As reported by app.com, the union that represents some 35,000 state and local government workers is offering to make changes in New Jersey’s health insurance system that would, as one official promised, save “tens of millions of dollars.” The proposal by the Communication Workers of America came as union leaders and negotiators for Governor Chris Christie’s administration met for the first time.
Paul Alexander, president of the CWA Local 1038, said the package was drawn from reforms being instituted across the United States and from recommendations contained in a report from Harvard University. “It’s a very, very comprehensive plan,” Alexander said. “These are things being done in other areas, but for New Jersey, it may be unique. (Rising health costs) are not just a New Jersey problem, it’s a national problem.”

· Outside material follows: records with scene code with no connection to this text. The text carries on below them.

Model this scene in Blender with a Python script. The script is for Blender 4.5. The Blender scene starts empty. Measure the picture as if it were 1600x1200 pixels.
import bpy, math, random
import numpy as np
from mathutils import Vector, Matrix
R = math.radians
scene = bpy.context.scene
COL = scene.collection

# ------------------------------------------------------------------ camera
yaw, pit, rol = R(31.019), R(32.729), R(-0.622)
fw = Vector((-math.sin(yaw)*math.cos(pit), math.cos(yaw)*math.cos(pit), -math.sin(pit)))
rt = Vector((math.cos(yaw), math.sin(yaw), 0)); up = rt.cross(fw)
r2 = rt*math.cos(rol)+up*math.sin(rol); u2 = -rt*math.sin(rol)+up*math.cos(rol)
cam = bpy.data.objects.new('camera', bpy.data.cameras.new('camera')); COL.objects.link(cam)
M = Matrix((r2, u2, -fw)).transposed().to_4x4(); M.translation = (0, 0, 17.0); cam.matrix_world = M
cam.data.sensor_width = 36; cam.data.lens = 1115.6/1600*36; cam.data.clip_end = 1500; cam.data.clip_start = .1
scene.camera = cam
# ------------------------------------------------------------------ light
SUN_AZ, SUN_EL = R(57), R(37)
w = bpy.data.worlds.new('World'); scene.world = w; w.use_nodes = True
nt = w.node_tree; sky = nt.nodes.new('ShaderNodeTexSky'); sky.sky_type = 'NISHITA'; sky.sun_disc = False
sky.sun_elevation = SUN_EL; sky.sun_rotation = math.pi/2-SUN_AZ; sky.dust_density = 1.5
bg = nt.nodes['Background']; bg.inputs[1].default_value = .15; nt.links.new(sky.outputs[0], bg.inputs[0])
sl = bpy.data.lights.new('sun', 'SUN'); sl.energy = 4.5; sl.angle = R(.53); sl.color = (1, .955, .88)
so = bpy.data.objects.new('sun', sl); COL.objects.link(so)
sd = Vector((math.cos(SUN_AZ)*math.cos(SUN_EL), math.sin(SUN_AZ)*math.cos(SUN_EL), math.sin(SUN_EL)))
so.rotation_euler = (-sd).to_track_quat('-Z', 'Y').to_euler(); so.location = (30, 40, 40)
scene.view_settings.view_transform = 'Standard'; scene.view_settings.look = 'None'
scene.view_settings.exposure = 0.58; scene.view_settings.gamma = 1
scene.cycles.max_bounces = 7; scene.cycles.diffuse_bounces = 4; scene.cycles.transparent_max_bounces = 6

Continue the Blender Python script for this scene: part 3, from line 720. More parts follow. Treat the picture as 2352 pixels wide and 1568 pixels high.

Alexander and CWA officials declined to detail the proposal. However, a letter sent to members and posted on a CWA website said the offer was an effort at “containing and sharing premium costs.” The proposal also would expand the use of generic drugs and mail-order prescription services, the union letter said. The proposal would save the State about one-fifth of its premium costs the CWA claimed.
A Christie spokesman declined to comment. Christie, a Republican who frequently criticizes public sector unions, has said in recent weeks that he is looking forward to negotiating over contracts that are set to begin July 1. “It should be an adversarial situation,” Christie said on a televised interview last month. “Somebody should be representing the taxpayers.”
However, with the State facing rising health costs for current workers, a nearly $37 billion long term unfunded liability in the State portion of the pension system and another $56 billion for retiree health costs, Christie is pushing for system-wide changes through legislation. To this end, Christie has called for all state and local workers enrolled in the State’s health benefits plan to pay 30 percent of the premium.
A counter proposal by Democratic State Senate President Stephen M. Sweeney also would require premium payments by employees up to 30 percent, but that would only be for employees making more than $100,000 a year and seven years after their current contract ends. An employee paid $60,000, close to the state average, would pay 7 percent of the premium at first, rising to 19 percent seven years later. That final figure would work out to $3,610 a year for family coverage in 2017.
Unions, however, want those health coverage changes to be adopted only through negotiation and not through state law, as proposed by Christie and Sweeney. Several hundred retired and current government workers jammed the hallways of the Statehouse as unions tried to meet with lawmakers and urge them not to pass the health care changes. Unions are arguing that the health care proposals amount to an attack on collective bargaining.